··· Material ···

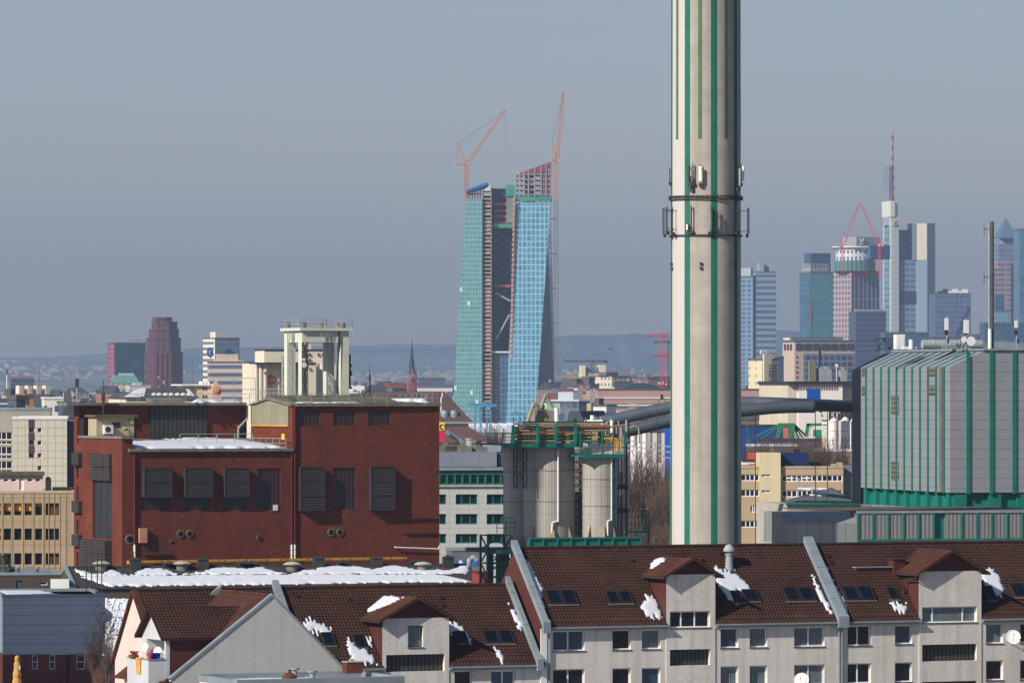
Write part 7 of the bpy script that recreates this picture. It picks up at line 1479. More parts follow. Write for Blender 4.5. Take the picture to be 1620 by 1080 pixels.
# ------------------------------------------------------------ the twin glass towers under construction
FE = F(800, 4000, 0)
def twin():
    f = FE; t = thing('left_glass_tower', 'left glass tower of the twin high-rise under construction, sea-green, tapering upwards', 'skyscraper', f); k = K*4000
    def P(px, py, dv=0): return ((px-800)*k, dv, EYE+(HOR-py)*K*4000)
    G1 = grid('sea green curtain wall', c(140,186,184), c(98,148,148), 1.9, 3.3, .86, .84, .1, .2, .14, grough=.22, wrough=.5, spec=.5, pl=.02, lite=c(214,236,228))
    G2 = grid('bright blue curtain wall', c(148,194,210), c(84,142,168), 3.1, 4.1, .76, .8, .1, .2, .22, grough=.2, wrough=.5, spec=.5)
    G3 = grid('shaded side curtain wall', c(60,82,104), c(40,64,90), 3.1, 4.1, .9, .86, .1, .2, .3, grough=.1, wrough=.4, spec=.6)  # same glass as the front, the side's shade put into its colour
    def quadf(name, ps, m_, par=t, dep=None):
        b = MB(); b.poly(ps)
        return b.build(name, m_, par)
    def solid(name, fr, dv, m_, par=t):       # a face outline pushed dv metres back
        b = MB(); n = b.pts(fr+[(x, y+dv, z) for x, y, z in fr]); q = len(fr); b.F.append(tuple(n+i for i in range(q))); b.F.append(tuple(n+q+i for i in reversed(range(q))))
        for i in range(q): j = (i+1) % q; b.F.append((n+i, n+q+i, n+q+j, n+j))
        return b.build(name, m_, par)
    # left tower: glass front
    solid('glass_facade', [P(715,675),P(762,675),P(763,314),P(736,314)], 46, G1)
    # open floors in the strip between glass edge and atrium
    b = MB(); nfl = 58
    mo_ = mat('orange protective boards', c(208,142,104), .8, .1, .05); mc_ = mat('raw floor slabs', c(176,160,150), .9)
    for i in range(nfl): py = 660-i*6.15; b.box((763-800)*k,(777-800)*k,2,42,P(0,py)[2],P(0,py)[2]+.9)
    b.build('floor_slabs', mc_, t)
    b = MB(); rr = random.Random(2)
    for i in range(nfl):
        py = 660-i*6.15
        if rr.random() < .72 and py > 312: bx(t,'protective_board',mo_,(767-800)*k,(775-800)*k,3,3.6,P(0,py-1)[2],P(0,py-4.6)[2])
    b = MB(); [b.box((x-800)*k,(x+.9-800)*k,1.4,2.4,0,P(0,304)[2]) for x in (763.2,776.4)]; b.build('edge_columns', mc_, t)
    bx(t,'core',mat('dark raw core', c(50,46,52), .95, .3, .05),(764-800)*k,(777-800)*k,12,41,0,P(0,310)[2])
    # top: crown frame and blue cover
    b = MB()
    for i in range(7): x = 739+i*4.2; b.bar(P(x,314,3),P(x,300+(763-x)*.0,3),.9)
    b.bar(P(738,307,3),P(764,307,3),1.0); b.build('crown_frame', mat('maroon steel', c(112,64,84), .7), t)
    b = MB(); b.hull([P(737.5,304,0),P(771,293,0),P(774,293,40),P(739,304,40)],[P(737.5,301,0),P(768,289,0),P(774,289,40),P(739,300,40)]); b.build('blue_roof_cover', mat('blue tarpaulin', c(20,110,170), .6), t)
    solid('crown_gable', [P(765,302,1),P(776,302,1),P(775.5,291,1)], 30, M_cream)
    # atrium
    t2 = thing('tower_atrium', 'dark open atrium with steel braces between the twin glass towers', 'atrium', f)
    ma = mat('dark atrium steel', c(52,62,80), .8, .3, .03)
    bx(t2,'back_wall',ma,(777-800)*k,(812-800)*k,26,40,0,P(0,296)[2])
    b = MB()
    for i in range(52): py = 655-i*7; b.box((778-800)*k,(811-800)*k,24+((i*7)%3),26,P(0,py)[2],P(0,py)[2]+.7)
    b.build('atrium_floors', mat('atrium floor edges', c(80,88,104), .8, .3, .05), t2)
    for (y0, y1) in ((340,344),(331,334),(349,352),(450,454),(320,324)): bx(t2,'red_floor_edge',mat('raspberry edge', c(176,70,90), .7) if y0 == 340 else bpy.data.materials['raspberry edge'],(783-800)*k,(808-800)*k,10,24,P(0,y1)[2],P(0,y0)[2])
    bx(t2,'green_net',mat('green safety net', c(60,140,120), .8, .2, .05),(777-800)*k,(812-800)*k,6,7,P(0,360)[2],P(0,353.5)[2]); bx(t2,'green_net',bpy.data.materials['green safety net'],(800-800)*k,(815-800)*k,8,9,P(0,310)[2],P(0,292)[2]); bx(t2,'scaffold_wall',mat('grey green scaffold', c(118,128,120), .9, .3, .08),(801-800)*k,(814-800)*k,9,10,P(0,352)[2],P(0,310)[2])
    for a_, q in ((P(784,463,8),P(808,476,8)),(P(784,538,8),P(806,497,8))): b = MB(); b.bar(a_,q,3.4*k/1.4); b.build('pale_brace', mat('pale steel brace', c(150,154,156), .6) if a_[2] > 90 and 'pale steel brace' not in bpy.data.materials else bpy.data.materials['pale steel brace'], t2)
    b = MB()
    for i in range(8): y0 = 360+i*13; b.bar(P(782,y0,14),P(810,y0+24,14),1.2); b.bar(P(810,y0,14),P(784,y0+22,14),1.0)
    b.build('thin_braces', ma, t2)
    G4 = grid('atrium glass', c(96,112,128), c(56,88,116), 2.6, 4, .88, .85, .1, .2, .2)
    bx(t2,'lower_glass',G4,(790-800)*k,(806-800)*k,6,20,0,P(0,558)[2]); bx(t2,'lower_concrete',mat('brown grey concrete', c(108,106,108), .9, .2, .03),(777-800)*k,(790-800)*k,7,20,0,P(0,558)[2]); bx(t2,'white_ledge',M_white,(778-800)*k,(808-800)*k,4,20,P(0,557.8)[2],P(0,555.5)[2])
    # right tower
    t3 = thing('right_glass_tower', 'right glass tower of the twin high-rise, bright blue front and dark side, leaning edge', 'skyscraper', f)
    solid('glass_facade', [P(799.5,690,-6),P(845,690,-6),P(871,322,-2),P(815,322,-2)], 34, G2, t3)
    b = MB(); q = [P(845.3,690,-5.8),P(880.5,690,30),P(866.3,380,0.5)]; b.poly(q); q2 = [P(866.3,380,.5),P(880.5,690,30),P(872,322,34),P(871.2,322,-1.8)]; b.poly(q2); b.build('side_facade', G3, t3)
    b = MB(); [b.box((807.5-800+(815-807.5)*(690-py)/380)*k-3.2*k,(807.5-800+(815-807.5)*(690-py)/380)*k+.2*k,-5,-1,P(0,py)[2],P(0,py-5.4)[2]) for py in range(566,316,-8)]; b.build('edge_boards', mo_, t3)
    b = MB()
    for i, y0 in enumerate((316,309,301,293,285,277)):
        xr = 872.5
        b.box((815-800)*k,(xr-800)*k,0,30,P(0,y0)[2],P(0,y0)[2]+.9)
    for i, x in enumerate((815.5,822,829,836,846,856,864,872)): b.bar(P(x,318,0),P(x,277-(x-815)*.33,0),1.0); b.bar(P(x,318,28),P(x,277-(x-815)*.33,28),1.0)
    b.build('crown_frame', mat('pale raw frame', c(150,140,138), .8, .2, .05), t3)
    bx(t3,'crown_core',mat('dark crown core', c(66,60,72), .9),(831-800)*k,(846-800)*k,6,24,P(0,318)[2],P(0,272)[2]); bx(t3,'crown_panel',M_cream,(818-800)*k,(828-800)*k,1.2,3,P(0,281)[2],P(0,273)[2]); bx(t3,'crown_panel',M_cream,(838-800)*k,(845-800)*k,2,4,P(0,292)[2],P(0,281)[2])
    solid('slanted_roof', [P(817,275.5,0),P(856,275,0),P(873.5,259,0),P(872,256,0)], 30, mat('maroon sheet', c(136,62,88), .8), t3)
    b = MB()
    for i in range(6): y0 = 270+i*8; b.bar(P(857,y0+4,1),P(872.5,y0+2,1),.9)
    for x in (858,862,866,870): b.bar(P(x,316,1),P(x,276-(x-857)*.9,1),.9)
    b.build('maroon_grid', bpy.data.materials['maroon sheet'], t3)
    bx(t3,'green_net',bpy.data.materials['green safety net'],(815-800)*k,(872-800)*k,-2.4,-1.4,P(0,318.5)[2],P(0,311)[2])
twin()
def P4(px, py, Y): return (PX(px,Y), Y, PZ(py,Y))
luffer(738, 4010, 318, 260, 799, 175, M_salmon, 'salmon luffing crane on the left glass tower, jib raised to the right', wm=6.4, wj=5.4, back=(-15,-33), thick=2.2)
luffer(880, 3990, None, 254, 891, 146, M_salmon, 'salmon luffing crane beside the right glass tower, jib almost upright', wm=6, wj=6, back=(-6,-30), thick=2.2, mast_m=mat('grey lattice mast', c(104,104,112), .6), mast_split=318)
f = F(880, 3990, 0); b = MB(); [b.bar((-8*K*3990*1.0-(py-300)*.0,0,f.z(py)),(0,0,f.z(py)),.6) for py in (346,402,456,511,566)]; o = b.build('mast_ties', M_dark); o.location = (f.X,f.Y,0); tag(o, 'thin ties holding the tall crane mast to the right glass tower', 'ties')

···

To be done: Return only the lines running from the top of the data to the line that holds "G2 = grid('bright". Include both of those lines, but skip the pictures.

Task solution:
Write part 7 of the bpy script that recreates this picture. It picks up at line 1479. More parts follow. Write for Blender 4.5. Take the picture to be 1620 by 1080 pixels.
# ------------------------------------------------------------ the twin glass towers under construction
FE = F(800, 4000, 0)
def twin():
    f = FE; t = thing('left_glass_tower', 'left glass tower of the twin high-rise under construction, sea-green, tapering upwards', 'skyscraper', f); k = K*4000
    def P(px, py, dv=0): return ((px-800)*k, dv, EYE+(HOR-py)*K*4000)
    G1 = grid('sea green curtain wall', c(140,186,184), c(98,148,148), 1.9, 3.3, .86, .84, .1, .2, .14, grough=.22, wrough=.5, spec=.5, pl=.02, lite=c(214,236,228))
    G2 = grid('bright blue curtain wall', c(148,194,210), c(84,142,168), 3.1, 4.1, .76, .8, .1, .2, .22, grough=.2, wrough=.5, spec=.5)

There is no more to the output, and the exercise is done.